#### DATA TO USE
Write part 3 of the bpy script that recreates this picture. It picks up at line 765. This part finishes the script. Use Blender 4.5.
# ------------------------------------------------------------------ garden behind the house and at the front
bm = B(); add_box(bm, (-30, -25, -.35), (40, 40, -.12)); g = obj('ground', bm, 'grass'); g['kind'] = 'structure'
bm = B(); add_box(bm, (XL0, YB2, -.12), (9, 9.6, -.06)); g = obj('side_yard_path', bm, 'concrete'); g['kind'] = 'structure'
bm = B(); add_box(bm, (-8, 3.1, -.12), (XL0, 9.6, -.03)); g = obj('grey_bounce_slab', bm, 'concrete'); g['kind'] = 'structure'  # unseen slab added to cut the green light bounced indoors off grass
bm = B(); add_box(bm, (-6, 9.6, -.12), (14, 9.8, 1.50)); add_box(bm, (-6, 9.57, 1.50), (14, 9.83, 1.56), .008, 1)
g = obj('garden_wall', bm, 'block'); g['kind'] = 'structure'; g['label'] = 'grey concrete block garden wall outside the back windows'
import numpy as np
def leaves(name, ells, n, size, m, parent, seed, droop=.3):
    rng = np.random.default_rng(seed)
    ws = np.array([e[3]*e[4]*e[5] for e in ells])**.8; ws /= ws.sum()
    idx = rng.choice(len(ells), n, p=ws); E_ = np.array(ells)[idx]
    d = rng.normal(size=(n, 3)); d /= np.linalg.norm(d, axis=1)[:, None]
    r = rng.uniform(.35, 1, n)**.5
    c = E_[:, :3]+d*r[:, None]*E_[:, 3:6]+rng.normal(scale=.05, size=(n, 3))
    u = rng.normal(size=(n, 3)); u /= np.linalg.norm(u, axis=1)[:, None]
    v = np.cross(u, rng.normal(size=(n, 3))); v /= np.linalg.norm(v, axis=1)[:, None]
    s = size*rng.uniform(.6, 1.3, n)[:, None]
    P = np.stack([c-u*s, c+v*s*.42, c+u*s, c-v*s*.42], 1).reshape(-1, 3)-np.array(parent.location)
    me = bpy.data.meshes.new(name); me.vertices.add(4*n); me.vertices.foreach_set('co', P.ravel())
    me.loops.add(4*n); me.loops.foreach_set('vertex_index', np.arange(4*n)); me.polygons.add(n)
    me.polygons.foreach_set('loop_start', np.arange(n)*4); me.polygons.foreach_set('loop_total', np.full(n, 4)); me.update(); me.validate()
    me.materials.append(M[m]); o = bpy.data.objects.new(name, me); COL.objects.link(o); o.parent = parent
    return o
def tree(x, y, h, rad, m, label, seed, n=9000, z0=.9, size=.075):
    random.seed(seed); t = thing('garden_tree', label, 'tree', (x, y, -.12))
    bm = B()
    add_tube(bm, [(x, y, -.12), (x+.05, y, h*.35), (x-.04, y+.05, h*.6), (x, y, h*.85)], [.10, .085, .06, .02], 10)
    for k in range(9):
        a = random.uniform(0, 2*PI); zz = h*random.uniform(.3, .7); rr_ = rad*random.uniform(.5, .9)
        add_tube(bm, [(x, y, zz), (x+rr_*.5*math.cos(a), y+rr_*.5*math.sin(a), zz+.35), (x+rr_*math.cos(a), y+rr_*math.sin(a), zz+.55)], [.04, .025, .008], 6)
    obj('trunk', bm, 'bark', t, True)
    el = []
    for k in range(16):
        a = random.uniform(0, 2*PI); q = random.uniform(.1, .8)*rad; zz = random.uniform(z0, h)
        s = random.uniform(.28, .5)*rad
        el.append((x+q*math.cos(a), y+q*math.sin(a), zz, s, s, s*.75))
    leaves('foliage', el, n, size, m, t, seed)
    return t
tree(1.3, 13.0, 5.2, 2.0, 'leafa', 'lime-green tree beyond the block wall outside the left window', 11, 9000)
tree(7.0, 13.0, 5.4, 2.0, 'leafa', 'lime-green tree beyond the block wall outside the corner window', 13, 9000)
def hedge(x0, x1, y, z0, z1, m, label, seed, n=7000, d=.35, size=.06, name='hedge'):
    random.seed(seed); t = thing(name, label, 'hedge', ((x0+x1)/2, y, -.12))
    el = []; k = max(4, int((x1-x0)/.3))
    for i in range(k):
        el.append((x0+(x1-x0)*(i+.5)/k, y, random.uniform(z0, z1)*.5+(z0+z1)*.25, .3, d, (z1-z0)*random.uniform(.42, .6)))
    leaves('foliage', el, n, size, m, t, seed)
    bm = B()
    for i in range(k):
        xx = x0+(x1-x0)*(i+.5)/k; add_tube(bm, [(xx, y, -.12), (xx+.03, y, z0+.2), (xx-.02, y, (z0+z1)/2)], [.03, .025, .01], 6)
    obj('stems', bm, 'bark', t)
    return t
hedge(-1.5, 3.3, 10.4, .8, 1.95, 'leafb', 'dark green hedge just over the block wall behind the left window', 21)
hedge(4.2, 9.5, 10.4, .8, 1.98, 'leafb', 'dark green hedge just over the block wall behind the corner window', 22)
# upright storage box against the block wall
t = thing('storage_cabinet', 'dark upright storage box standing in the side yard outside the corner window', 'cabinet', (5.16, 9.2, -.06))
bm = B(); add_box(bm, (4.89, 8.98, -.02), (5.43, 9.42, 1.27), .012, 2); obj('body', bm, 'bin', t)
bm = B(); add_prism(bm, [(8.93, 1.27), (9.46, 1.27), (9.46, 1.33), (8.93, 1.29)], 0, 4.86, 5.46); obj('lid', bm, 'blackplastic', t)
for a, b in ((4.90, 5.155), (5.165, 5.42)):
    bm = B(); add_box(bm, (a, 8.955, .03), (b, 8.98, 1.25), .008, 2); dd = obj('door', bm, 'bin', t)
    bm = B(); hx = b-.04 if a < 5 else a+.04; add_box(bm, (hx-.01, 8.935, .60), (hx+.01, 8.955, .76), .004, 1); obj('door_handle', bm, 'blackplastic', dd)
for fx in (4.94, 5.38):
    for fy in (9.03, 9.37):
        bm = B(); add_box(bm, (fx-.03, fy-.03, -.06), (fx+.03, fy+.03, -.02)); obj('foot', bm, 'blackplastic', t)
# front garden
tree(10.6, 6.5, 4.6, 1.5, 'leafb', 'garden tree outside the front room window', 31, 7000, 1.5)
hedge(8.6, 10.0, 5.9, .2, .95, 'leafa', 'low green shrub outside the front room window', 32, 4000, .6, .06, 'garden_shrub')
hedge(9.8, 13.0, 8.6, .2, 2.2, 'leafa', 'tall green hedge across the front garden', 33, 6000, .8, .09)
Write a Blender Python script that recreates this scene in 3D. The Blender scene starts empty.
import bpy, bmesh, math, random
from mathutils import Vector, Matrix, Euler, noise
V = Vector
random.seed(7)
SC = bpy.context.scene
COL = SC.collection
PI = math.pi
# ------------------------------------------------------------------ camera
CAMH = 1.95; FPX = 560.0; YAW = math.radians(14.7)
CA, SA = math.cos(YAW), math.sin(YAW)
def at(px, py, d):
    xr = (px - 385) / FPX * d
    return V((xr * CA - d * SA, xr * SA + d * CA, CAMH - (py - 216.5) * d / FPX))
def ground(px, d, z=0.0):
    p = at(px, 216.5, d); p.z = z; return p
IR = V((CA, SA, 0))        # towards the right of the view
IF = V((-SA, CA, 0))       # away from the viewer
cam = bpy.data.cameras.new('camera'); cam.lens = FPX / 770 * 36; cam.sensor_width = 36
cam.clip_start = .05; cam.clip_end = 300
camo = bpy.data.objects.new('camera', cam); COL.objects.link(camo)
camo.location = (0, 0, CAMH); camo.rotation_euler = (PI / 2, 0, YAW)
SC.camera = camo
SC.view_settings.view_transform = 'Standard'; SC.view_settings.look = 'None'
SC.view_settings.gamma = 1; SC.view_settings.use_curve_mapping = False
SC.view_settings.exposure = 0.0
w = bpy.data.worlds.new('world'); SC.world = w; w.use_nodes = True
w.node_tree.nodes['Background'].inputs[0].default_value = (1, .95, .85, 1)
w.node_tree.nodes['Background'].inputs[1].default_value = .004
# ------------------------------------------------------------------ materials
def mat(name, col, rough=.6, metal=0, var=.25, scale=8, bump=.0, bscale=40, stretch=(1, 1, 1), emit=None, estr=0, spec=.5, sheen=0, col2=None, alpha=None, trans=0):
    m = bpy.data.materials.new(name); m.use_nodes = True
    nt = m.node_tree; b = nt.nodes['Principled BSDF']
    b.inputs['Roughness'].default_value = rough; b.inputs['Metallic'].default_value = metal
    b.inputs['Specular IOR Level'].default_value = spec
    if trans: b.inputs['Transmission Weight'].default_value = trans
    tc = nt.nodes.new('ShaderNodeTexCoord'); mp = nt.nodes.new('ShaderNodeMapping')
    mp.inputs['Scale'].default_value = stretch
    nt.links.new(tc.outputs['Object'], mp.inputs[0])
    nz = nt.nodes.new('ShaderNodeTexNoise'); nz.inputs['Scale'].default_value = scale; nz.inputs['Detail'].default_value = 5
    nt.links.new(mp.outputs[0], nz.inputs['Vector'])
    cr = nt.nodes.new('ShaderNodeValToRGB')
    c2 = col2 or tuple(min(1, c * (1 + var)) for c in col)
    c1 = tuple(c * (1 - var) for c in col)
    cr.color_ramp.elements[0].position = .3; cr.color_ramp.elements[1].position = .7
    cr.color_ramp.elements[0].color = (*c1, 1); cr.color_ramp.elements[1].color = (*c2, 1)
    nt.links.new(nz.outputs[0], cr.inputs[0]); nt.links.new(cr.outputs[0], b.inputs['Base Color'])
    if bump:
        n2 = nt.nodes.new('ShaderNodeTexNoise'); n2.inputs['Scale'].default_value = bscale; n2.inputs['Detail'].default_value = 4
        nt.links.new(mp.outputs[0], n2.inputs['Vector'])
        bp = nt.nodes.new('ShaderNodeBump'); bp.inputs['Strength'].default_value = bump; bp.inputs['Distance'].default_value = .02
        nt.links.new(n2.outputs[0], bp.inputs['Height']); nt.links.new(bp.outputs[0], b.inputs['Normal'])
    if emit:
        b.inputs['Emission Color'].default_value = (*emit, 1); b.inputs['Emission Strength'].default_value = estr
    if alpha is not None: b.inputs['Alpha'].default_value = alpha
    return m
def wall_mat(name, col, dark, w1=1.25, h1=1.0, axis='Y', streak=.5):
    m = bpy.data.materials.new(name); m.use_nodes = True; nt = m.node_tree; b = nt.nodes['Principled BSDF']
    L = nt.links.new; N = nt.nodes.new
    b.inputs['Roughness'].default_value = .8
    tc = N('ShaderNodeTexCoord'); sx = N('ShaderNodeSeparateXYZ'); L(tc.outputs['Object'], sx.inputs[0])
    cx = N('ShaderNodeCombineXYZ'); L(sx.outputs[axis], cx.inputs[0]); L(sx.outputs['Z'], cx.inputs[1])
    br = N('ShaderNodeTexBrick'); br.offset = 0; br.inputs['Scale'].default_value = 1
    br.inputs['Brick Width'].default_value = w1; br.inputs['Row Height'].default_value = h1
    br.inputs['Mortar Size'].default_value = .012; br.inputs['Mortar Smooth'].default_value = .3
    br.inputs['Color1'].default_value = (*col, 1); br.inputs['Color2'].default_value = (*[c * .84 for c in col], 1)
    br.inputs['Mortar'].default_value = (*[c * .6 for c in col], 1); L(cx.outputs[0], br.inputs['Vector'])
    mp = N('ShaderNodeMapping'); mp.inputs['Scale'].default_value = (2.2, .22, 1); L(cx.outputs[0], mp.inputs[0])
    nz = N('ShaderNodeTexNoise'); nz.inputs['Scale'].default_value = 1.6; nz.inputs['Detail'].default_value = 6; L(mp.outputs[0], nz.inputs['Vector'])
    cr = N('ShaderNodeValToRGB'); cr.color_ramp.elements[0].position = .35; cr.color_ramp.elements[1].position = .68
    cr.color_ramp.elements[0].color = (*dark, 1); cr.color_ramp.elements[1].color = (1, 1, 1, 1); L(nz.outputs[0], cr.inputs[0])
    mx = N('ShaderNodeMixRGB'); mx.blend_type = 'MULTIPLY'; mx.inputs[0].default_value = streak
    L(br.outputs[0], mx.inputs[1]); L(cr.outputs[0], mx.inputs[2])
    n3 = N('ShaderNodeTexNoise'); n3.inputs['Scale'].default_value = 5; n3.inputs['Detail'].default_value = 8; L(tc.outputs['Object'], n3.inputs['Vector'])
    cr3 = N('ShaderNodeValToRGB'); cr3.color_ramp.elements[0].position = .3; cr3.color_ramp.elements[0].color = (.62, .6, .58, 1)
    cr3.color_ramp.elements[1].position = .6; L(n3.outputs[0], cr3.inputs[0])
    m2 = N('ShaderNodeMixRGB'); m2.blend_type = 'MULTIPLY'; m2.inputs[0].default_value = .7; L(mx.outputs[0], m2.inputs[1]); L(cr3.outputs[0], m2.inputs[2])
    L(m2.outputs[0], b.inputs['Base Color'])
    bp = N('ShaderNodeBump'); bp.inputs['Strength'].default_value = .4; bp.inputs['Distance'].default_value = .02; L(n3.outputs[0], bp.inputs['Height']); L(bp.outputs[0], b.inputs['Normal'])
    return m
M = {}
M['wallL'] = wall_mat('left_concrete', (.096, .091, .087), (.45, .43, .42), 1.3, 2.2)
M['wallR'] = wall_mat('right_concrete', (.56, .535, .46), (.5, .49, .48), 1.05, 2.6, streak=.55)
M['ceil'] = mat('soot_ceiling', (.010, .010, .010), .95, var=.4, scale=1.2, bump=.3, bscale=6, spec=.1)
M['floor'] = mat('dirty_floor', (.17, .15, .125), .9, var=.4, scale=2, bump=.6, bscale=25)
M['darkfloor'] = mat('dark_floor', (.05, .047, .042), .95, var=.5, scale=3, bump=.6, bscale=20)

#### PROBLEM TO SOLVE
Reproduce, word for word, only the lines from the one that contains "1.05, 2.6, streak=.55)" through the final line.

#### THE REPLY
M['wallR'] = wall_mat('right_concrete', (.56, .535, .46), (.5, .49, .48), 1.05, 2.6, streak=.55)
M['ceil'] = mat('soot_ceiling', (.010, .010, .010), .95, var=.4, scale=1.2, bump=.3, bscale=6, spec=.1)
M['floor'] = mat('dirty_floor', (.17, .15, .125), .9, var=.4, scale=2, bump=.6, bscale=25)
M['darkfloor'] = mat('dark_floor', (.05, .047, .042), .95, var=.5, scale=3, bump=.6, bscale=20)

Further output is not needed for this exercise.